Category theory and Type theory are replacing Set theory as the fundamental basis of Math, or at least it's fashionable to try to do so, and the book revolves around the Whitehead and Russel set theoretic work and Godel's deconstruction thereof. Which isn't to say that Category theory or whatever are immune to Godel's theorems, I have no idea how those would translate, and my gut tells me that they would have roughly the same outcome.
But yeah, anyways, wonderful exposition of the kind of extremely bare-bones framework fundamental mathematicians operate in, magnificient demonstration of what recursive and self-referential structures imply, and overall a great read.

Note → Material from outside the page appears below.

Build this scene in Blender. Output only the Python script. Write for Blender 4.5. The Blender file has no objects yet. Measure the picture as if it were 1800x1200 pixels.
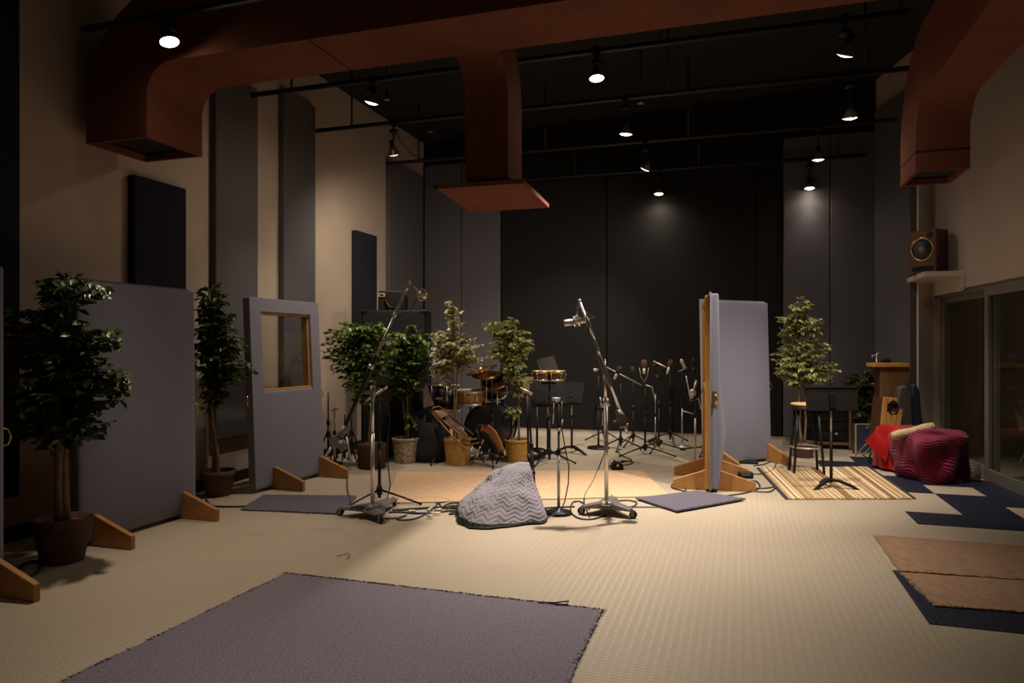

Thats the only thing that comes to mind and it's only a minor quibble.
Contrast "good old-fashioned AI" with "machine learning", where the representations are as minimalistic and low-level as possible, because the only important thing is that when you update them a few billion times the right results emerge statistically.
I don't see it as a problem that this part of GEB is "dated", though, because I find GOFAI to be an interesting topic. It involves trying to think about how you think and formalize it, which rarely happens in modern AI.
Imagine a world where brute-force alpha-beta search was just not good enough to beat humans at chess; a world where advances in chess-playing computers would require chessmasters to encode their expertise in interesting data structures. This is the world that might have been, and it's the world GEB describes when it talks about AI. It's dated, but it's interesting.
It is a great read.
To ask my own...how do people who read GEB find his latest "Surfaces and Essences: Analogy as the Fuel and Fire of Thinking"? I'm just starting it and it has entranced me quite a bit...
It really is, in my opinion, an amazing and clever book. If you can, I would recommend taking a few weeks to really digest it, it is not a book you can read for hours and hours on end - you will need to stop, clear your mind and reflect on some of the points made - at least that is what I had to do.
Be warned, the book will start to mess with you...but it warns you when it does...most of the time.
It's a well-known book in general, particularly famous and revered among STEM circles. It also won a Pulitzer Prize back when it was released.
Then I read "I am a strange loop" and am now of the opinion Hofstadter is full of shit.
The description of Godel's incompleteness theorem is still excellent
It's my favorite book. I recommend you do try it.
Mash-up. Fusion. Outside the box.
Not a revolution, but a diversionary mind bender in its day.
A format much imitated since.
Pretentious? I don't think it pretends to be anything other that what is is: A book that weaves together similar ideas, basically, self-reference and the resulting paradoxes and mystery that self-reference can generate, from the the worlds of art, music and math in an entertaining way for the layman.
Outdated? It's a classic, and cannot go "out-of-date" as in "invalid". In the same way that Bach's music, Escher's art, or Gödel's proof cannot go out of date, they can only become "dated".
Should you read it? Only you can decide if your time would be more richly spent on something else, but I suspect the answer is yes, reading GEB is probably a good use of your time.